Forget Junior - bring on the replacements

Gee, it’s tough to see Ken Griffey Jr., Jay Buhner and Jeff Nelson down on their luck. They recently traveled to Olympia, baseball caps in hand, to promote bills banning replacement players from playing in the Kingdome and forbidding the Seattle Mariners from advertising games played by replacements as “major-league baseball.” Said Griffey about baseball: “We play and care about it (sniff!), but it’s going to take more than us (sniff!) It’s about time people speak up (honk!)” Ok, Junior, I will. Why don’t you try to find another job that pays $31,000 daily? Sorry, bub, I’m for the replacements. They may be the Northwest’s only chance to land a championship pennant.
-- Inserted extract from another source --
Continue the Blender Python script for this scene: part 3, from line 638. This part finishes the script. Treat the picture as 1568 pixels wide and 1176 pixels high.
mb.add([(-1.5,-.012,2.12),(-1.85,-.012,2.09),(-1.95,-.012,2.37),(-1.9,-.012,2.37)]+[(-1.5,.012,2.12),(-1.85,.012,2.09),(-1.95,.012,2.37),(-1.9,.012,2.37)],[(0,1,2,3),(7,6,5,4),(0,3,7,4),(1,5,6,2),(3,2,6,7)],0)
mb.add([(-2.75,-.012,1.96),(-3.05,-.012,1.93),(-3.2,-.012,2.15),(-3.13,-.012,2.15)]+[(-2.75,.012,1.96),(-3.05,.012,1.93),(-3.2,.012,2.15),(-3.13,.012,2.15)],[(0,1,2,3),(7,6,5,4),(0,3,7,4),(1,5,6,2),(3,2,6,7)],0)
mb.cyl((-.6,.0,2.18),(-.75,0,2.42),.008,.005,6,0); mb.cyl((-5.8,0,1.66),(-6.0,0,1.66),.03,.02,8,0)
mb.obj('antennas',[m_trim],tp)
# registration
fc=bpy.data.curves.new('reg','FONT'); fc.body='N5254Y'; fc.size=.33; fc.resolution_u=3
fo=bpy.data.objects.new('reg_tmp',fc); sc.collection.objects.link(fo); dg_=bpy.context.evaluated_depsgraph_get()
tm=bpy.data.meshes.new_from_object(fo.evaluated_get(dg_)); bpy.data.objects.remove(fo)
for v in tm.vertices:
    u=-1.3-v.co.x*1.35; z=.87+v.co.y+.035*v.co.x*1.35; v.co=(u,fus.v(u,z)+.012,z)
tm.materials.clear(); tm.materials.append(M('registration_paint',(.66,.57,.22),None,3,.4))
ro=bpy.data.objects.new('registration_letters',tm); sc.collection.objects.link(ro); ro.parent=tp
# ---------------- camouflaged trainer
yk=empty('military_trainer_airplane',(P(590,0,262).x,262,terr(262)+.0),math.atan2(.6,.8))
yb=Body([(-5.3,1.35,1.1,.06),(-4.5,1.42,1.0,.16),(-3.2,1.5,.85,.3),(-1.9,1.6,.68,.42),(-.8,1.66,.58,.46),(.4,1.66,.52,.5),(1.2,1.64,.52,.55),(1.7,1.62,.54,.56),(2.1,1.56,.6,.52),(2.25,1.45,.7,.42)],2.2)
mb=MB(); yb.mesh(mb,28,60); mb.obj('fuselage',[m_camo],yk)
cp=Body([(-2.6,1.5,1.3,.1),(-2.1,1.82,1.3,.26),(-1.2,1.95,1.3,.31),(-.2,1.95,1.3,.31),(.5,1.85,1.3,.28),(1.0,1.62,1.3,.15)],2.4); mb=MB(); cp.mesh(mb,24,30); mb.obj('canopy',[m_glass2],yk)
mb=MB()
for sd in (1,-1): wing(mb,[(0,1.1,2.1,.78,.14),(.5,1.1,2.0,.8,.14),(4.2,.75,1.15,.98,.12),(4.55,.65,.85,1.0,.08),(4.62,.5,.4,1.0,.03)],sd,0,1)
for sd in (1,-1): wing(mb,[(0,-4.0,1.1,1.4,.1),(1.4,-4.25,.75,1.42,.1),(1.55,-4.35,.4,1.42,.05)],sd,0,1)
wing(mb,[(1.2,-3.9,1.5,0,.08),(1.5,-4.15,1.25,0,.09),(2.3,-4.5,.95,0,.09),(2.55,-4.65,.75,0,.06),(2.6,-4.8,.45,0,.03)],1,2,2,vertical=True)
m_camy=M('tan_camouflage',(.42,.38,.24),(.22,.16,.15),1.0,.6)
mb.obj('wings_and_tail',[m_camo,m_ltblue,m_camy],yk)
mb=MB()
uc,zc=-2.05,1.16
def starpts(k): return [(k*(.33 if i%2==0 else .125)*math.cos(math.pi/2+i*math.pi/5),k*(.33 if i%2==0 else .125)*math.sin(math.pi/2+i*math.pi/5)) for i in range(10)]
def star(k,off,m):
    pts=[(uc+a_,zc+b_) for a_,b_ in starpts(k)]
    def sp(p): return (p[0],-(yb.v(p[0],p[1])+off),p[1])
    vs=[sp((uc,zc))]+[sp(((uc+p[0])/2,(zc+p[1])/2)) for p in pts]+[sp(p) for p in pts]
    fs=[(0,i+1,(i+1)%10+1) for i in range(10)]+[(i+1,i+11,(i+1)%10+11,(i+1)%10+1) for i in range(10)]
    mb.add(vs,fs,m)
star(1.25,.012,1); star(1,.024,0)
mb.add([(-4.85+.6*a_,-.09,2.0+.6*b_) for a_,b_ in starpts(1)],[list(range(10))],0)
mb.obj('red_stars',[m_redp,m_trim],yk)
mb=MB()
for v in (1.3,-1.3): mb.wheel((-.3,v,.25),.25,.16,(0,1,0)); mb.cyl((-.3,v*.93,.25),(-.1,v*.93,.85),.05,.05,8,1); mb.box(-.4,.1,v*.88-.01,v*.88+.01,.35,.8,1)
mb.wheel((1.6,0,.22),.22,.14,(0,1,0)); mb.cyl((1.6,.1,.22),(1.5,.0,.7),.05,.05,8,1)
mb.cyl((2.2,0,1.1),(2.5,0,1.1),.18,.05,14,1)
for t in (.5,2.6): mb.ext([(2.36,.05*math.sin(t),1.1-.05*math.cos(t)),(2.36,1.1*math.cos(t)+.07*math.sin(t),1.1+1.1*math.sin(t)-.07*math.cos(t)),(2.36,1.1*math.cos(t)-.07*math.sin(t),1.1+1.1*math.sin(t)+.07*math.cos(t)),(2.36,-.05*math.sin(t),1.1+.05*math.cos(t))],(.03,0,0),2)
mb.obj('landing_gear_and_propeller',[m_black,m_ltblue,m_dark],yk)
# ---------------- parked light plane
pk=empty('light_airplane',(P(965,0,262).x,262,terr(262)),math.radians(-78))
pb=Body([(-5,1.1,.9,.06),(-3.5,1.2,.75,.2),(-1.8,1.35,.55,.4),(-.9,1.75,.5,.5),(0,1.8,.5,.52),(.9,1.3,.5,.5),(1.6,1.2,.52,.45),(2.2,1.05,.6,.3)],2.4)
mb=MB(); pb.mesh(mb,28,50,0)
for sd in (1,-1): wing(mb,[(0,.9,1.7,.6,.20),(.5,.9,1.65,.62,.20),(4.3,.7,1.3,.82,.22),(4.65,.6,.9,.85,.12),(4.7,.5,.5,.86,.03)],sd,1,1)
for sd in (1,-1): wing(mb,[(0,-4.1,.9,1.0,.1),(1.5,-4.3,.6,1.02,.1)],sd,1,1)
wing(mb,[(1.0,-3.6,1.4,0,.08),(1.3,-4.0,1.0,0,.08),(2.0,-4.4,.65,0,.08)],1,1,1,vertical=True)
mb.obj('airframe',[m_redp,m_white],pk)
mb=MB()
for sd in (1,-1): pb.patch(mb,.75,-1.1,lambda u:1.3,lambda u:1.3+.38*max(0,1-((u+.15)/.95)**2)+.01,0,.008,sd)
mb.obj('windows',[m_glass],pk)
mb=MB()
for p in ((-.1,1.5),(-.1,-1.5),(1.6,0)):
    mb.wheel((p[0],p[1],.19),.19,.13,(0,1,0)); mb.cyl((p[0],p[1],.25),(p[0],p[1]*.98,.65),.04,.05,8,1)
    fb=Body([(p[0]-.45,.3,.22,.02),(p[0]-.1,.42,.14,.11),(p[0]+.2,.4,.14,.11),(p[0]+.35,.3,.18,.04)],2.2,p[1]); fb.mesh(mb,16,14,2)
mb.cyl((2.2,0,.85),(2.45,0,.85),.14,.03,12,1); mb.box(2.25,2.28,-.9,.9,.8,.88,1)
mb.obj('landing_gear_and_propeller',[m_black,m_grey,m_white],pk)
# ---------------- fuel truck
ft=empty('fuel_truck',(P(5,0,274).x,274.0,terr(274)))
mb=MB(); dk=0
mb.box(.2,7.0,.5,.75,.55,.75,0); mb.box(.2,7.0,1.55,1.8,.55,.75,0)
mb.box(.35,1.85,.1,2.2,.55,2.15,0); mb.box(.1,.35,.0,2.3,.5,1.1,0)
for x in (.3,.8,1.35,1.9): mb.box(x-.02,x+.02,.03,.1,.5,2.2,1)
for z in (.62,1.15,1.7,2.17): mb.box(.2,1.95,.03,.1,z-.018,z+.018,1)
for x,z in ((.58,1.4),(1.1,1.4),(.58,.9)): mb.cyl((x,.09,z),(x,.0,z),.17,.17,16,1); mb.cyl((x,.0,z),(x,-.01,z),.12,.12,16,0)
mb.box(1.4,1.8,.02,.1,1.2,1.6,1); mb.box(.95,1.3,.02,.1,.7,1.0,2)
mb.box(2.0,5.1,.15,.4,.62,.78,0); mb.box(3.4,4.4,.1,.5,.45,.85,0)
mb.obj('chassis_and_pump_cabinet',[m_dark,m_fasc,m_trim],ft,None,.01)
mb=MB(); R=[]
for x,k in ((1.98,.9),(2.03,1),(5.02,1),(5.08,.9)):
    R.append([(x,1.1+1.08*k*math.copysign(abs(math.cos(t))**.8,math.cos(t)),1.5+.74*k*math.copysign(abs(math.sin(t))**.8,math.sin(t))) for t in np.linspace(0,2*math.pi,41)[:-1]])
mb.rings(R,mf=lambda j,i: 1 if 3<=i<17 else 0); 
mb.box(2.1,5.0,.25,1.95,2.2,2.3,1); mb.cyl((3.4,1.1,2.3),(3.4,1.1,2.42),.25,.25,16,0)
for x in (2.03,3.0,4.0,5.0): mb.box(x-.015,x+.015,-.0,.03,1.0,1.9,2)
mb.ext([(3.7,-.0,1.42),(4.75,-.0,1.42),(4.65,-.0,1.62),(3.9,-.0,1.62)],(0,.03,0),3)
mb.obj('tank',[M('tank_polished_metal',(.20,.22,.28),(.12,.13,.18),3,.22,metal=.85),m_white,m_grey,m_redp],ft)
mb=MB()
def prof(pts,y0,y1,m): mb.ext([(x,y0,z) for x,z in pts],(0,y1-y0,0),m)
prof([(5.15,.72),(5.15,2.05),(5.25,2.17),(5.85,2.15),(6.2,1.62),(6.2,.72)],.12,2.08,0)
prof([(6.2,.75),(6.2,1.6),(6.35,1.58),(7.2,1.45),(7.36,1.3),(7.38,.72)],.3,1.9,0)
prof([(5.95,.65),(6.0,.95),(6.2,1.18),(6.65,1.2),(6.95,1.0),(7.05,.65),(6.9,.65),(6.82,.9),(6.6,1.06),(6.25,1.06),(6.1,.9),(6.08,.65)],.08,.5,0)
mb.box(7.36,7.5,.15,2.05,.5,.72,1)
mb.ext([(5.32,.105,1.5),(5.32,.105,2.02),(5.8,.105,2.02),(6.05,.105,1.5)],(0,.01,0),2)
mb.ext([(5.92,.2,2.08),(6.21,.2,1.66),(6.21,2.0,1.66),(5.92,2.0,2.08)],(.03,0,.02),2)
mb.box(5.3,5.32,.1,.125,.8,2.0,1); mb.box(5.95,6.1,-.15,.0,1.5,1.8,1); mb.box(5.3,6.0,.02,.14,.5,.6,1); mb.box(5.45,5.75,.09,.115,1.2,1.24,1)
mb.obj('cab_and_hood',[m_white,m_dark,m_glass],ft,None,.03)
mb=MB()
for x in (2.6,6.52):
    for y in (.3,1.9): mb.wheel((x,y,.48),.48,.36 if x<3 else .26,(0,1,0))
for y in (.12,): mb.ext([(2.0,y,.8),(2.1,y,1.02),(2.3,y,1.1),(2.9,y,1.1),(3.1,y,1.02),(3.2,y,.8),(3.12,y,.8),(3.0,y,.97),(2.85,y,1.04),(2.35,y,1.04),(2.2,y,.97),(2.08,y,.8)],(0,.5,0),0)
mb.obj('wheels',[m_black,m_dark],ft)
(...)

J.R. not only one with Daddy Warbucks complex

Leonard Rosen should take his son’s advice and chill out. Rosen? He’s a wealthy California businessman who’s threatening to sue the National Junior College Athletic Association unless son Matt wrestles in this weekend’s national championships. Matt, a North Idaho College wrestler, accidentally got cheated out of a point during a match at regionals and lost his chance to go to nationals. The elder Rosen told the other Coeur d’Alene paper: “I have an unlimited supply of money, and I will make it my life’s mission - my life’s mission - to get justice here.” Sounds like a sports dad run amok. Junior doesn’t want his pop interfering. The NIC wrestling program has suffered enough this year with the drinking-related death of one wrestler and the resulting expulsion of a defending national champion. Junior’s right.